* _EXERCISE PROMPT_
Extract from the listing each line in which the word "Blender" appears.

### DATA TO USE ###

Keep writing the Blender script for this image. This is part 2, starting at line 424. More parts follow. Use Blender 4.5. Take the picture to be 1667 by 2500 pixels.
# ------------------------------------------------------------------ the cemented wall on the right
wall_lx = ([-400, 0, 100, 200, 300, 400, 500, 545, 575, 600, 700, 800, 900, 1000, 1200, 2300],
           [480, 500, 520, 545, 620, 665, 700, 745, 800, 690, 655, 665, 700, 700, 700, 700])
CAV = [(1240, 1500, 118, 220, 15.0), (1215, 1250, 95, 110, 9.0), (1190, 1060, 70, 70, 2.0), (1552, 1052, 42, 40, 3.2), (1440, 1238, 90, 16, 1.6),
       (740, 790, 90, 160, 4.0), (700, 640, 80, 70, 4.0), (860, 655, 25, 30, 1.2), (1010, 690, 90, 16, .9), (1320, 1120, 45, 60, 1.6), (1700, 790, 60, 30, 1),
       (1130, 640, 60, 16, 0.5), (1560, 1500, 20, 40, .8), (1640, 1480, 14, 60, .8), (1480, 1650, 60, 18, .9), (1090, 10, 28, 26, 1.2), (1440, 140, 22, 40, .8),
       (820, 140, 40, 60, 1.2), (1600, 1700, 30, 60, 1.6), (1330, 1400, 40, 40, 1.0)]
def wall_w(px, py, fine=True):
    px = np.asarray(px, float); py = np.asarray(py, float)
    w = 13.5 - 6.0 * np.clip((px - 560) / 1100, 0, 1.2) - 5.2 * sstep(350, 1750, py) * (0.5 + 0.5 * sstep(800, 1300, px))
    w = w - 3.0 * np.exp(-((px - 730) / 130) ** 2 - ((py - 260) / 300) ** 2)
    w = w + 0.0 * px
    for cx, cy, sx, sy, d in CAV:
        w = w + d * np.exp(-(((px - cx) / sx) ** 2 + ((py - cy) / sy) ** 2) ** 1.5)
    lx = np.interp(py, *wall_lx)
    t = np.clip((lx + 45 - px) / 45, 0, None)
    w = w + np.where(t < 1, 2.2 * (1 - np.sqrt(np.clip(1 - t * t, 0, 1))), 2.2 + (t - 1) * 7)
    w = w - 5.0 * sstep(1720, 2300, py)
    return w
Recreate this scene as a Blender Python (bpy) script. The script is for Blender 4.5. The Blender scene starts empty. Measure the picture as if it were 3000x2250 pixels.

###

* _WRITTEN RESPONSE_
Keep writing the Blender script for this image. This is part 2, starting at line 424. More parts follow. Use Blender 4.5. Take the picture to be 1667 by 2500 pixels.
Recreate this scene as a Blender Python (bpy) script. The script is for Blender 4.5. The Blender scene starts empty. Measure the picture as if it were 3000x2250 pixels.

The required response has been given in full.